▸ Dataset entries:

□ □ □ □ □

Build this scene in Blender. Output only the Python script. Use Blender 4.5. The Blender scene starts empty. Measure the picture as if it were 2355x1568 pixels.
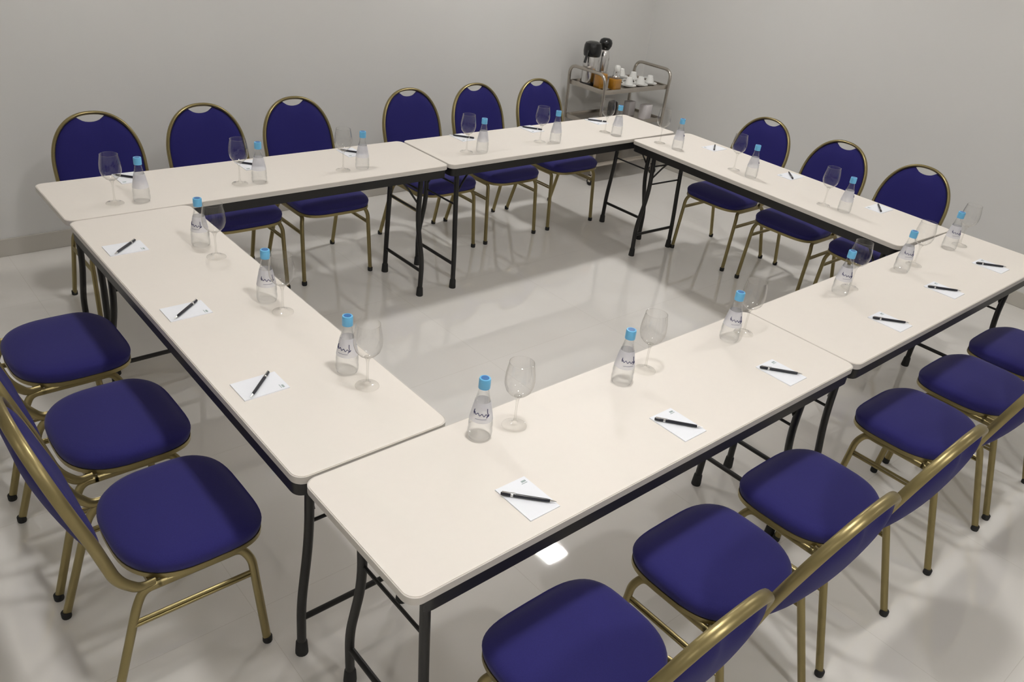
import bpy, bmesh, math, random
from mathutils import Vector, Matrix
random.seed(4)
S = bpy.context.scene
C = S.collection
# ------------------------------------------------------------------ camera
cx, cy, cz, yaw, pitch, roll, fpx = -0.7211, -0.9570, 2.0578, 0.764507, -0.509924, 0.12088, 1875.557
fw = Vector((math.cos(pitch)*math.sin(yaw), math.cos(pitch)*math.cos(yaw), math.sin(pitch)))
rt = fw.cross(Vector((0, 0, 1))).normalized()
up = rt.cross(fw)
r2 = rt*math.cos(roll) + up*math.sin(roll)
u2 = -rt*math.sin(roll) + up*math.cos(roll)
cam_d = bpy.data.cameras.new('camera')
cam = bpy.data.objects.new('camera', cam_d)
C.objects.link(cam)
M = Matrix((r2, u2, -fw)).transposed().to_4x4()
M.translation = (cx, cy, cz)
cam.matrix_world = M
cam_d.sensor_width = 36
cam_d.lens = fpx/2355*36
cam_d.clip_start = .02
S.camera = cam
# ------------------------------------------------------------------ world, exposure
w = bpy.data.worlds.new('world')
S.world = w
w.use_nodes = True
w.node_tree.nodes['Background'].inputs[0].default_value = (1, .97, .92, 1)
w.node_tree.nodes['Background'].inputs[1].default_value = .0
S.view_settings.view_transform = 'Standard'
S.view_settings.look = 'None'
S.view_settings.exposure = 0
S.view_settings.gamma = 1
LAMP = 140.0
HC = 3.0
LAMPS = [((3.39, 2.53), 1.35), ((.6, 2.53), .72), ((3.39, .2), .82), ((.6, .2), 1.2), ((-2.1, .2), .22),
         ((.6, -2.1), 1.2), ((3.39, -2.1), .35), ((-2.1, -2.1), .5)]
S.cycles.transparent_max_bounces = 24
S.cycles.diffuse_bounces = 8
S.cycles.max_bounces = 12
# the lamps' own light is in make_light()

# ------------------------------------------------------------------ materials
def mat(name, col, rough=.5, metal=0, spec=.5, noise=None, bump=None, sheen=0, coat=0):
    m = bpy.data.materials.new(name)
    m.use_nodes = True
    nt = m.node_tree
    b = nt.nodes['Principled BSDF']
    b.inputs['Base Color'].default_value = (*col, 1)
    b.inputs['Roughness'].default_value = rough
    b.inputs['Metallic'].default_value = metal
    b.inputs['Specular IOR Level'].default_value = spec
    b.inputs['Sheen Weight'].default_value = sheen
    b.inputs['Coat Weight'].default_value = coat
    tc = nt.nodes.new('ShaderNodeTexCoord')
    if noise:
        sc, amt = noise
        n = nt.nodes.new('ShaderNodeTexNoise')
        n.inputs['Scale'].default_value = sc
        n.inputs['Detail'].default_value = 4
        nt.links.new(tc.outputs['Object'], n.inputs['Vector'])
        r = nt.nodes.new('ShaderNodeMapRange')
        r.inputs['To Min'].default_value = 1-amt
        r.inputs['To Max'].default_value = 1+amt
        nt.links.new(n.outputs['Fac'], r.inputs['Value'])
        mx = nt.nodes.new('ShaderNodeVectorMath')
        mx.operation = 'SCALE'
        mx.inputs[0].default_value = col
        nt.links.new(r.outputs['Result'], mx.inputs['Scale'])
        nt.links.new(mx.outputs[0], b.inputs['Base Color'])
    if bump:
        sc, st, di = bump
        n = nt.nodes.new('ShaderNodeTexNoise')
        n.inputs['Scale'].default_value = sc
        n.inputs['Detail'].default_value = 3
        nt.links.new(tc.outputs['Object'], n.inputs['Vector'])
        bp = nt.nodes.new('ShaderNodeBump')
        bp.inputs['Strength'].default_value = st
        bp.inputs['Distance'].default_value = di
        nt.links.new(n.outputs['Fac'], bp.inputs['Height'])
        nt.links.new(bp.outputs[0], b.inputs['Normal'])
    return m

def thin_glass(name, tint, edge, gloss=1.0):
    """thin clear wall: lets light through, darker and shinier where seen at a grazing angle"""
    m = bpy.data.materials.new(name)
    m.use_nodes = True
    nt = m.node_tree
    nt.nodes.clear()
    out = nt.nodes.new('ShaderNodeOutputMaterial')
    lw = nt.nodes.new('ShaderNodeLayerWeight')
    lw.inputs['Blend'].default_value = .5
    mixc = nt.nodes.new('ShaderNodeMix')
    mixc.data_type = 'RGBA'
    mixc.inputs[6].default_value = (*tint, 1)
    mixc.inputs[7].default_value = (*edge, 1)
    pw = nt.nodes.new('ShaderNodeMath')
    pw.operation = 'POWER'
    pw.inputs[1].default_value = 2.2
    nt.links.new(lw.outputs['Facing'], pw.inputs[0])
    nt.links.new(pw.outputs[0], mixc.inputs[0])
    tr = nt.nodes.new('ShaderNodeBsdfTransparent')
    nt.links.new(mixc.outputs[2], tr.inputs[0])
    gl = nt.nodes.new('ShaderNodeBsdfGlossy')
    gl.inputs['Roughness'].default_value = .04
    fr = nt.nodes.new('ShaderNodeMath')
    fr.operation = 'POWER'
    fr.inputs[1].default_value = 3.0
    nt.links.new(lw.outputs['Facing'], fr.inputs[0])
    ad = nt.nodes.new('ShaderNodeMath')
    ad.operation = 'MULTIPLY_ADD'
    ad.inputs[1].default_value = .95
    ad.inputs[2].default_value = .04
    nt.links.new(fr.outputs[0], ad.inputs[0])
    fr = ad
    mu = nt.nodes.new('ShaderNodeMath')
    mu.operation = 'MULTIPLY'
    mu.inputs[1].default_value = gloss
    nt.links.new(fr.outputs[0], mu.inputs[0])
    mx = nt.nodes.new('ShaderNodeMixShader')
    nt.links.new(mu.outputs[0], mx.inputs[0])
    nt.links.new(tr.outputs[0], mx.inputs[1])
    nt.links.new(gl.outputs[0], mx.inputs[2])
    nt.links.new(mx.outputs[0], out.inputs[0])
    return m

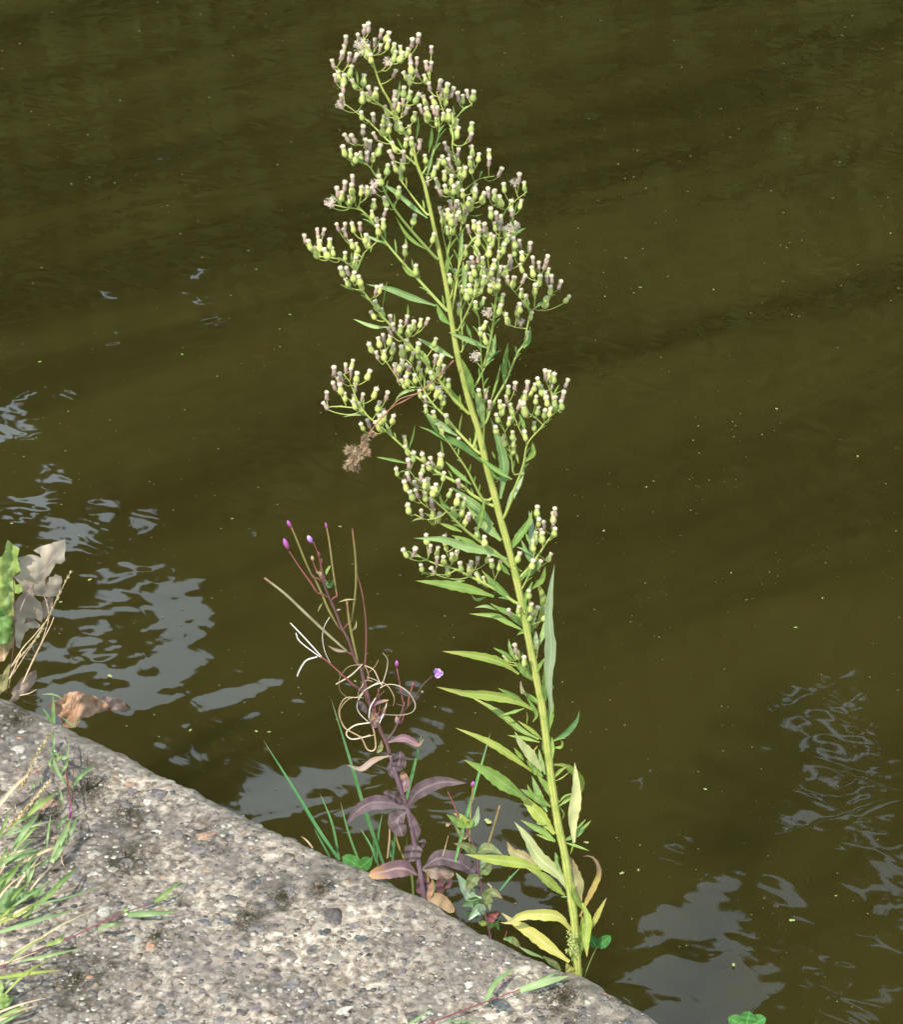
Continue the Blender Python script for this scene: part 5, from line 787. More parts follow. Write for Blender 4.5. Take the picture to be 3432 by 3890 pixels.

□ □ □ □ □

▸ Given instruction: Report all lines of the data above that include the string "pixels".

▸ Worked answer:
Build this scene in Blender. Output only the Python script. Use Blender 4.5. The Blender scene starts empty. Measure the picture as if it were 2355x1568 pixels.
Continue the Blender Python script for this scene: part 5, from line 787. More parts follow. Write for Blender 4.5. Take the picture to be 3432 by 3890 pixels.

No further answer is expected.